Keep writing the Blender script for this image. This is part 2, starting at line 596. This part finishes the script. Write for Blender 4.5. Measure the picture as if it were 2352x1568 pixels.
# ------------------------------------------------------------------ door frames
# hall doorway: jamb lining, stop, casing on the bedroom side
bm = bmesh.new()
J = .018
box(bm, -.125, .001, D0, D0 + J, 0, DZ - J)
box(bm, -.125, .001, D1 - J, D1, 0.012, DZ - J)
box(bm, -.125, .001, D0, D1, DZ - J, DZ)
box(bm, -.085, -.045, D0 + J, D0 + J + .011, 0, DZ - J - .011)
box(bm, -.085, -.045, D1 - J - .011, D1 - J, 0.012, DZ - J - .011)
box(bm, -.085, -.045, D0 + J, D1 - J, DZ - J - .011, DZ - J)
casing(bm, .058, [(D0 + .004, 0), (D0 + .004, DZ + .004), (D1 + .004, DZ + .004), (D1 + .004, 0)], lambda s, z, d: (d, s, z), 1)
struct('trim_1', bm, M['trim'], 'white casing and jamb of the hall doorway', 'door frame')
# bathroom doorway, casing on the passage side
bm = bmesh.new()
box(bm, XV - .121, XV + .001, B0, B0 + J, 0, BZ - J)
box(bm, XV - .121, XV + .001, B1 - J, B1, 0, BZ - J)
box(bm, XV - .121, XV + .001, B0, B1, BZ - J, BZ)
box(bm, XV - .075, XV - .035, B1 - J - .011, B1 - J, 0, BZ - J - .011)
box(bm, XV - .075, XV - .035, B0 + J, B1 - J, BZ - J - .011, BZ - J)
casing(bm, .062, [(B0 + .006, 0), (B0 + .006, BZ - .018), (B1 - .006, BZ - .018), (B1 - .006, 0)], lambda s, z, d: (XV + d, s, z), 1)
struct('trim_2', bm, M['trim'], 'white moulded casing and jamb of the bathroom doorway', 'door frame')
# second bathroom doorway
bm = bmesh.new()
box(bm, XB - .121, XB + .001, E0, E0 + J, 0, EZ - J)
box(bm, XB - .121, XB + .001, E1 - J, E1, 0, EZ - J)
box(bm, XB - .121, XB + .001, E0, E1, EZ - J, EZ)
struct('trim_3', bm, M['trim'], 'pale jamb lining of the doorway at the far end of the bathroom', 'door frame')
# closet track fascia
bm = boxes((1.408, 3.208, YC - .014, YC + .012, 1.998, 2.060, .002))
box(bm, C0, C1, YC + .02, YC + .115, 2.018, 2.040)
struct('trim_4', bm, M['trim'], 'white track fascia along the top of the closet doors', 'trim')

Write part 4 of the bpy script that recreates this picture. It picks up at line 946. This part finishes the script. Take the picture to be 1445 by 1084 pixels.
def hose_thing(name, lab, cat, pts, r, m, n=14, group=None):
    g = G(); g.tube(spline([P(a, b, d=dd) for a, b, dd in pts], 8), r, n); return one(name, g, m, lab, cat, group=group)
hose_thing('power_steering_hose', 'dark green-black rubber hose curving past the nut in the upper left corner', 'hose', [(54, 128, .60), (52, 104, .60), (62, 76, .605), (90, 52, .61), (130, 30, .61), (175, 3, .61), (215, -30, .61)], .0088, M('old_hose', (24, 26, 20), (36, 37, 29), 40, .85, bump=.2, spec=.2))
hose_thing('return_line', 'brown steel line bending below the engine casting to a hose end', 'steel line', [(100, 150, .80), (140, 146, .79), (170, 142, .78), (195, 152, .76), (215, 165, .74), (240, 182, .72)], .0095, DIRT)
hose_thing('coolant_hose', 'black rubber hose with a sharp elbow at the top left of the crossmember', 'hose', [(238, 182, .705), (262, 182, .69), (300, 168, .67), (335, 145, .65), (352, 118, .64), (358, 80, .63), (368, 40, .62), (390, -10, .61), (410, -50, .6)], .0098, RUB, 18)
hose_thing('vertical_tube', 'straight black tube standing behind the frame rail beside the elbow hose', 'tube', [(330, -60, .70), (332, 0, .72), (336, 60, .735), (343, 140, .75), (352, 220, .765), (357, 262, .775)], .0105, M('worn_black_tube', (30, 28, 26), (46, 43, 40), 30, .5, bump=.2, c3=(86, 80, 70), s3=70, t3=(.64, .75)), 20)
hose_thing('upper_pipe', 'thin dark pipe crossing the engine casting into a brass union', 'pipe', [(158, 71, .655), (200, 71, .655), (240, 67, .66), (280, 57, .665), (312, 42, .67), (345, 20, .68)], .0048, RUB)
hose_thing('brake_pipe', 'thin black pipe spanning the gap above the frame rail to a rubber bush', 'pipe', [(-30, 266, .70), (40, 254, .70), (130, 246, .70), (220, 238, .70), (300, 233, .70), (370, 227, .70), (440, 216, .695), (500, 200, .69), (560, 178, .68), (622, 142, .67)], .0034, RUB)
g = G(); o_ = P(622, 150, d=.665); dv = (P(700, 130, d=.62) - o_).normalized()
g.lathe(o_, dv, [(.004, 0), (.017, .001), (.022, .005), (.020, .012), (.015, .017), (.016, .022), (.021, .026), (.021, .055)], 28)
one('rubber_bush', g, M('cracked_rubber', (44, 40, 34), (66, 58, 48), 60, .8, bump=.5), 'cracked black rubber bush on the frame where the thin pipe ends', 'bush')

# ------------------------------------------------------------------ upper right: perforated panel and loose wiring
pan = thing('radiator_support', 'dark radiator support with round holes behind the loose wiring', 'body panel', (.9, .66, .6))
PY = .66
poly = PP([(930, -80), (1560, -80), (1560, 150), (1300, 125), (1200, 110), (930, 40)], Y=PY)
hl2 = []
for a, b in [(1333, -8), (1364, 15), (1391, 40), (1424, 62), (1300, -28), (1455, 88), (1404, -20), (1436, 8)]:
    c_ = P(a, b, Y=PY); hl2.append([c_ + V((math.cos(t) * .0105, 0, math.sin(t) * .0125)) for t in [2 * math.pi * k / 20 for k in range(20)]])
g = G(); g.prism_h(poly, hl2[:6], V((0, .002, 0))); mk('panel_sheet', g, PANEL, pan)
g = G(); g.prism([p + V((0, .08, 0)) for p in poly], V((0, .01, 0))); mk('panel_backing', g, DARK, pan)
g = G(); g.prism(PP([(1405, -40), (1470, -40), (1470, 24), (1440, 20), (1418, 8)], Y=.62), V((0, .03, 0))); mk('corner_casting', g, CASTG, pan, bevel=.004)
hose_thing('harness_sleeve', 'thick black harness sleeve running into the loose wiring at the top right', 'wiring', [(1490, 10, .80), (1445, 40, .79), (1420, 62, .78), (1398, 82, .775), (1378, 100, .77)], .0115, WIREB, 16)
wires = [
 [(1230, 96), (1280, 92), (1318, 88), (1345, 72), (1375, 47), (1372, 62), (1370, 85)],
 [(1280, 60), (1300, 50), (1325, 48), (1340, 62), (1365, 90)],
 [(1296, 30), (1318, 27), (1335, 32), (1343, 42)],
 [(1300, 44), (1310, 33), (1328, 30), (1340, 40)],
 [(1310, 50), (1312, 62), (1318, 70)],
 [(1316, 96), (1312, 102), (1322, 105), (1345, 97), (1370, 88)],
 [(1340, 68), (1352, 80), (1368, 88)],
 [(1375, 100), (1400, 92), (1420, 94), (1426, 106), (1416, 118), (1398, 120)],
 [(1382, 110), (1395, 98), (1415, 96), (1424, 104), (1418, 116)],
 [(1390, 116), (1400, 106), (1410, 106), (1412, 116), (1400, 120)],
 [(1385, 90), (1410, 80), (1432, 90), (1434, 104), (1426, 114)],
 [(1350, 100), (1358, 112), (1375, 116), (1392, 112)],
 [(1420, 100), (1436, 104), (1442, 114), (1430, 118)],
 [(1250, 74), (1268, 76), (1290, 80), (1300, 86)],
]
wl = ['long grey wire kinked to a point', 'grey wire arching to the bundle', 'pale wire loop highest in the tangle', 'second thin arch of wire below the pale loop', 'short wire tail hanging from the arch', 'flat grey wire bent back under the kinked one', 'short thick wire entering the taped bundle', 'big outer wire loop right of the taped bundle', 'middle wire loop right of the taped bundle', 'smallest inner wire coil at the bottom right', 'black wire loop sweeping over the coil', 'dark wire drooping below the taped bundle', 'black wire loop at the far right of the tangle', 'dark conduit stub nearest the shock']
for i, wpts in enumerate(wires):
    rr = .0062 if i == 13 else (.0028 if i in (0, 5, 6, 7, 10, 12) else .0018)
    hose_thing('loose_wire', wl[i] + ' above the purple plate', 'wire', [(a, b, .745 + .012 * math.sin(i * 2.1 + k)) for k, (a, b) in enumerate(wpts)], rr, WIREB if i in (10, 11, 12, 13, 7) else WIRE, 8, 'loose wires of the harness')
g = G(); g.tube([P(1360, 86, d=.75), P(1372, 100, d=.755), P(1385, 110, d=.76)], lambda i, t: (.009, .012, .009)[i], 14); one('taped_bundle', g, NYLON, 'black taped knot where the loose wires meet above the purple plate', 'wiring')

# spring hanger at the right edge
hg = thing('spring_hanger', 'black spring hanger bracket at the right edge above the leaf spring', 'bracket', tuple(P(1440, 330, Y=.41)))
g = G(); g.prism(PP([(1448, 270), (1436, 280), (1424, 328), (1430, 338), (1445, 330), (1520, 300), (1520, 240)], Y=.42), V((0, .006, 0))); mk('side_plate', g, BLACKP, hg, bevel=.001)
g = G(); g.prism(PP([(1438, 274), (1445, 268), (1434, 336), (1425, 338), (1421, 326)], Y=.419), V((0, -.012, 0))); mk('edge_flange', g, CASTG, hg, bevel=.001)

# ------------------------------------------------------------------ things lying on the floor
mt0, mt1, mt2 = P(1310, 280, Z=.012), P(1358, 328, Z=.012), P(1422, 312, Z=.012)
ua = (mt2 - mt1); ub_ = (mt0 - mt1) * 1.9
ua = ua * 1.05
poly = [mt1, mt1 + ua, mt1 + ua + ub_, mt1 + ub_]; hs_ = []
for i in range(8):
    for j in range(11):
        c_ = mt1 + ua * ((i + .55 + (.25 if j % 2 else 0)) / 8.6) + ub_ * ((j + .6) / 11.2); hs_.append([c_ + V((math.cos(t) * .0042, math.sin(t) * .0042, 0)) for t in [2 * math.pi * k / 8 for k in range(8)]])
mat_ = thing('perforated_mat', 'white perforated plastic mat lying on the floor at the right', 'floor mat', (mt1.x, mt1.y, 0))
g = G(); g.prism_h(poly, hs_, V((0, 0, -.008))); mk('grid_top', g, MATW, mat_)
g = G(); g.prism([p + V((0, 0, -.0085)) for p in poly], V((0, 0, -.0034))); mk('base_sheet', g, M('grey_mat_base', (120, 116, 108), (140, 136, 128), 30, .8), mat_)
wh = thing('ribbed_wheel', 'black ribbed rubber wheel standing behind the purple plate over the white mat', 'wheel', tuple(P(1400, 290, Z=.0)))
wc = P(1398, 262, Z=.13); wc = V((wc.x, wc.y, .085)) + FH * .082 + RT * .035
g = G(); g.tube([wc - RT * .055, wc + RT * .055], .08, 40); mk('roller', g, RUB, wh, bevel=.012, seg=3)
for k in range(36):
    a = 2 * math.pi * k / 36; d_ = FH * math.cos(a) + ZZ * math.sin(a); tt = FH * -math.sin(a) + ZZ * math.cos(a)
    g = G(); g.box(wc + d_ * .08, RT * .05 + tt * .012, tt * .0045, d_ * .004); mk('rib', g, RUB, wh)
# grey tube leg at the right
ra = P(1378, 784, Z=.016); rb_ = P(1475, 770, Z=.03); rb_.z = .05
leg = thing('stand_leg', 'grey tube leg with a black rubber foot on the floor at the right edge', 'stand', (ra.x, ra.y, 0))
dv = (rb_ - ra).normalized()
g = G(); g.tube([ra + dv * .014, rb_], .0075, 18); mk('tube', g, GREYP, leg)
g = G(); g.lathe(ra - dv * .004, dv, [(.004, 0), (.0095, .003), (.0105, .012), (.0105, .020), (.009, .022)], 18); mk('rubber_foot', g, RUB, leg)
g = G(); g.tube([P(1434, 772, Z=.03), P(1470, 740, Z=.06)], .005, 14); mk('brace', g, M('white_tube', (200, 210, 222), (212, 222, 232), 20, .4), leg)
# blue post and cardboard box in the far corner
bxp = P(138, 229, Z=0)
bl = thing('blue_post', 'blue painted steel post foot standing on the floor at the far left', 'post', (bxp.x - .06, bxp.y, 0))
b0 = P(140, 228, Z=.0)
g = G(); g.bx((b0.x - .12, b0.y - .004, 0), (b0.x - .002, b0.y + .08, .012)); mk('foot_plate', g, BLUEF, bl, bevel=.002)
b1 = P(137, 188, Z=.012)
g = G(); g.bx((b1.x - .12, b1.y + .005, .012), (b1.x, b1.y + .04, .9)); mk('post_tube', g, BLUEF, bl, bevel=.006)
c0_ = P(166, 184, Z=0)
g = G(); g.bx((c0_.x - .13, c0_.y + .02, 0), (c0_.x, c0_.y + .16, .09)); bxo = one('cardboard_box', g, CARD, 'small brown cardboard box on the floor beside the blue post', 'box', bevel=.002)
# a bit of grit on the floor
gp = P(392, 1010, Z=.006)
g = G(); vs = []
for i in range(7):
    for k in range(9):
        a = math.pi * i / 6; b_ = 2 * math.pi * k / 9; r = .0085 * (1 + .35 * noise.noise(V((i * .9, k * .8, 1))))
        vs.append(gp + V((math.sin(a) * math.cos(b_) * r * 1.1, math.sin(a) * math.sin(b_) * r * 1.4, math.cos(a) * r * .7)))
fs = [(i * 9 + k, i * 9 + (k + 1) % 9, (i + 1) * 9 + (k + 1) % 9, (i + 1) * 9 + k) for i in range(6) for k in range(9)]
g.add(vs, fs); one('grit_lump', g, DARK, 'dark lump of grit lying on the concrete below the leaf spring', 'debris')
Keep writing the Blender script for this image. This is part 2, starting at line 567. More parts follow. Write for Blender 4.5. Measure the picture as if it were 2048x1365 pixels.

Challenge
Copy every line of the material in which the word "this" occurs.

Finished answer
Keep writing the Blender script for this image. This is part 2, starting at line 596. This part finishes the script. Write for Blender 4.5. Measure the picture as if it were 2352x1568 pixels.
Write part 4 of the bpy script that recreates this picture. It picks up at line 946. This part finishes the script. Take the picture to be 1445 by 1084 pixels.
Keep writing the Blender script for this image. This is part 2, starting at line 567. More parts follow. Write for Blender 4.5. Measure the picture as if it were 2048x1365 pixels.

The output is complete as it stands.